Ex: “My test is not until Friday so I have plenty of time to study… Oh, no my test is tomorrow, I only have 30 minutes to study.”

What can I do about Test Anxiety?

Most students will feel a certain amount of stress when having to take a test. After all, tests can have a major impact on your grade. The good news is test taking is a skill that can be learned. The best ways to learn this skill is through preparation, visualizing success, and belief in oneself. Compare it to learning a sport like basketball. You have to practice dribbling, passing, offense, defense, etc… on a daily basis until you master each skill set and then you keep working on it so you can continue to improve. You are teaching your body muscle memory. Your mind works the same way, and by doing your homework daily, reviewing your notes, etc… you are strengthening your brain capacity. Many professional athletes have talked about how they visualize scoring or making a key defensive play to win a game. Visualization is a positive tool to help you. Would you go into a game without knowing what you were doing? Would you go into a test without knowing what you were doing?

  1. Don’t procrastinate, waiting till the last minute and cramming is only going to add to your stress. Start studying days in advance or even a week in advance. Find out what works for you, eg. flash cards, taking notes of the chapter, or visual aids. Quiz yourself!! This will show you what you do know and what you don’t know, giving you confidence going into the test.

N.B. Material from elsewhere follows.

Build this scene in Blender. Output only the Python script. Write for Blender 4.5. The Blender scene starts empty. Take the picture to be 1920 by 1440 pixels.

Ex: “ I have studied every day for 30 minutes and I after quizzing myself today I know all but one question. I will review it again and quiz myself. I feel really good about it.

  1. Pay attention in class and take good notes. Many times the teacher will give you hints about what will be on the test and will often repeat the information that is important. Talk to your teacher if you have questions or want to know what kind of test you are taking and what you should study the most.

Ex: “My teacher kept saying something about the 5 most important facts for studying. I don’t have those in my notes and can’t find it in the book. I better go in before school and ask him what those facts are because I know that will be on the test.”

  1. The day of the test, read the directions carefully, skip questions that you are not sure about because there may be other questions that give you a clue or you may remember more information, as you get further along in the test. Don’t worry when others finish the test. It is not a race. It is about doing your best and you will have plenty of time.

Ex: “Oh man, Jim just turned in his test and I am only half-way done. I am going at a good pace and I know all of the answers, so I am good, I just need to stay focused.”